2. If, however, you don't believe the Catholic Church is what she says she is, why would you want to receive Holy Communion in a Catholic Church?
The fact is, Christ does deny the Blessed Sacrament to many; He does so through the authority of the Church. Which is why Saint Paul, for instance, wrote, "Let a man examine himself, and so eat of the bread and drink of the cup. For any one who eats and drinks without discerning the body eats and drinks judgment upon himself" (1 Cor 11:28-29). In other words, as has been noted above, there are instances (having unconfessed mortal sin) in which Catholics shouldn't receive Communion.
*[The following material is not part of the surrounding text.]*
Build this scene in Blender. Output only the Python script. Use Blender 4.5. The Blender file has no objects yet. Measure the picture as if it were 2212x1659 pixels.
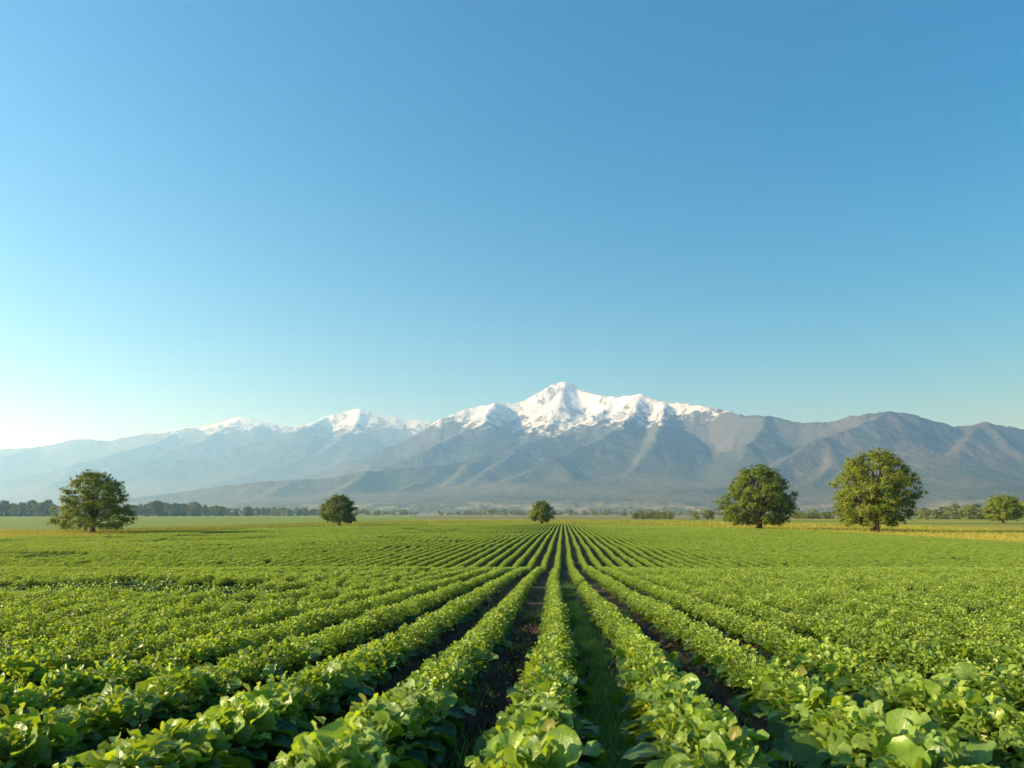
import bpy, math, random
import numpy as np
from mathutils import Vector

# ------------------------------------------------------------------ camera, sky, sun, exposure
SC = bpy.context.scene
COL = SC.collection
CAM_H = 3.5                    # above the flat far field; the near slope lifts the ground to 2.2 m
PW, PH, FPX = 2212.0, 1659.0, 1600.0   # photograph measured at this size, focal length in those pixels
VX, VY = 1215.0, 1111.0        # where the rows and the horizon vanish

cam_d = bpy.data.cameras.new('camera')
cam = bpy.data.objects.new('camera', cam_d)
COL.objects.link(cam)
cam.location = (0, 0, CAM_H)
cam.rotation_euler = (math.radians(90), 0, 0)
cam_d.sensor_width = 36.0
cam_d.lens = 36.0 * FPX / PW
cam_d.shift_x = -(VX - PW / 2) / PW
cam_d.shift_y = (VY - PH / 2) / PW
cam_d.clip_start = 0.1
cam_d.clip_end = 90000
cam_d.dof.use_dof = True
cam_d.dof.focus_distance = 22.0
cam_d.dof.aperture_fstop = 4.5
SC.camera = cam

SUN_EL, SUN_AZ = math.radians(20), math.radians(-98)     # azimuth clockwise from the view direction
world = bpy.data.worlds.new('World')
SC.world = world
world.use_nodes = True
wn, wl = world.node_tree.nodes, world.node_tree.links
bg = wn['Background']
sky = wn.new('ShaderNodeTexSky')
sky.sky_type = 'NISHITA'
sky.sun_disc = False
sky.sun_elevation = SUN_EL
sky.sun_rotation = SUN_AZ
sky.altitude = 0
sky.air_density = 1.1
sky.dust_density = 0.5
sky.ozone_density = 3.0
tint = wn.new('ShaderNodeHueSaturation')          # clear, slightly cyan autumn air
tint.inputs['Hue'].default_value = 0.494
tint.inputs['Saturation'].default_value = 1.46
wl.new(sky.outputs['Color'], tint.inputs['Color'])
wl.new(tint.outputs['Color'], bg.inputs['Color'])
bg.inputs['Strength'].default_value = 0.068

sun_d = bpy.data.lights.new('sun', 'SUN')
sun_d.energy = 5.0
sun_d.angle = math.radians(0.5)
sun_d.color = (1.0, 0.89, 0.72)
sun = bpy.data.objects.new('sun', sun_d)
COL.objects.link(sun)
sv = Vector((math.sin(SUN_AZ) * math.cos(SUN_EL), math.cos(SUN_AZ) * math.cos(SUN_EL), math.sin(SUN_EL)))
sun.rotation_euler = (-sv).to_track_quat('-Z', 'Y').to_euler()
sun.location = (-60, -20, 60)

SC.view_settings.view_transform = 'Standard'
SC.view_settings.look = 'None'
SC.view_settings.exposure = 1.32
SC.view_settings.gamma = 1
SC.render.engine = 'CYCLES'
SC.cycles.use_denoising = True
SC.cycles.max_bounces = 8
SC.cycles.transmission_bounces = 4
SC.cycles.volume_bounces = 1
SC.cycles.sample_clamp_indirect = 8

rng = np.random.default_rng(11)
random.seed(11)


# ------------------------------------------------------------------ helpers
def tag(o, label=None, cat=None, group=None, kind=None):
    if label: o['label'] = label
    if cat: o['category'] = cat
    if group: o['group'] = group
    if kind: o['kind'] = kind
    return o


class MB:
    """collects vertices, quads / triangles, uvs and a per-vertex mix value"""
    def __init__(s):
        s.v, s.f, s.uv, s.r, s.n = [], [], [], [], 0

    def add(s, v, f, uv=None, r=0.5):
        v = np.asarray(v, float)
        f = np.asarray(f, int)
        s.v.append(v)
        s.f.append(f + s.n)
        s.uv.append(np.zeros((len(v), 2)) if uv is None else np.asarray(uv, float))
        s.r.append(np.full(len(v), r) if np.isscalar(r) else np.asarray(r, float))
        s.n += len(v)

    def mesh(s, name, mat, smooth=True):
        V = np.concatenate(s.v)
        UV = np.concatenate(s.uv)
        R = np.concatenate(s.r)
        loops, starts, tot = [], [], 0
        for f in s.f:
            loops.append(f.ravel())
            starts.append(tot + np.arange(len(f)) * f.shape[1])
            tot += f.size
        L = np.concatenate(loops)
        S = np.concatenate(starts)
        me = bpy.data.meshes.new(name)
        me.vertices.add(len(V)); me.vertices.foreach_set('co', V.astype(np.float32).ravel())
        me.loops.add(len(L)); me.loops.foreach_set('vertex_index', L.astype(np.int32))
        me.polygons.add(len(S)); me.polygons.foreach_set('loop_start', S.astype(np.int32))
        me.update(calc_edges=True)
        ul = me.uv_layers.new(name='uv')
        ul.data.foreach_set('uv', UV[L].astype(np.float32).ravel())
        at = me.attributes.new('mix_val', 'FLOAT', 'POINT')
        at.data.foreach_set('value', R.astype(np.float32))
        me.polygons.foreach_set('use_smooth', np.full(len(S), bool(smooth)))
        if mat: me.materials.append(mat)
        me.validate()
        return me

    def build(s, name, mat, parent=None, smooth=True):
        o = bpy.data.objects.new(name, s.mesh(name, mat, smooth))
        COL.objects.link(o)
        if parent: o.parent = parent
        return o


def empty(name, loc):
    o = bpy.data.objects.new(name, None)
    o.empty_display_size = 0.2
    o.location = loc
    COL.objects.link(o)
    return o


_T = np.random.default_rng(5).random((256, 256))


def vnoise(x, y, seed=0):
    x = x + seed * 37.7; y = y + seed * 91.3
    xi, yi = np.floor(x).astype(int), np.floor(y).astype(int)
    fx, fy = x - xi, y - yi
    fx = fx * fx * fx * (fx * (6 * fx - 15) + 10); fy = fy * fy * fy * (fy * (6 * fy - 15) + 10)
    a, b = _T[xi & 255, yi & 255], _T[(xi + 1) & 255, yi & 255]
    c, d = _T[xi & 255, (yi + 1) & 255], _T[(xi + 1) & 255, (yi + 1) & 255]
    return (a * (1 - fx) + b * fx) * (1 - fy) + (c * (1 - fx) + d * fx) * fy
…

I'm not sure how else to explain the fact that Holy Communion is for those who are in full, visible communion with the Catholic Church and who are in a state of grace. The Church, in fact, "is being the Church" when it upholds this truth.
Posted by: Carl E. Olson | Tuesday, March 31, 2009 at 11:43 AM
I think it's a trend for non-Catholics to receive Communion. I had to put my hand on the arm of a Unitarian friend who was going up at a wedding. She wanted the "experience" despite an explanation that we believe Communion is really the body and blood of Our Lord. I know several non-Catholic Christians who believe the Eucharist is just a symbolic sharing of bread and wine, so they see it as no different from coming into the Catholic churches on Ash Wednesday for ashes (and boy! were they upset this year when "You are dust..." was replaced with "Believe the Gospel" etc. Why can't they crave something else, like annulments before remarriage? :)
Posted by: MissJean | Wednesday, April 01, 2009 at 07:39 PM
All people are welcome to receive Communion in the Catholic Church, but by the same means: Baptism, obedience to the Magisterium, full assent to the Creed, no known stain of mortal sin, having fasted one hour prior, and having received First Communion. It's more than walking up the aisle.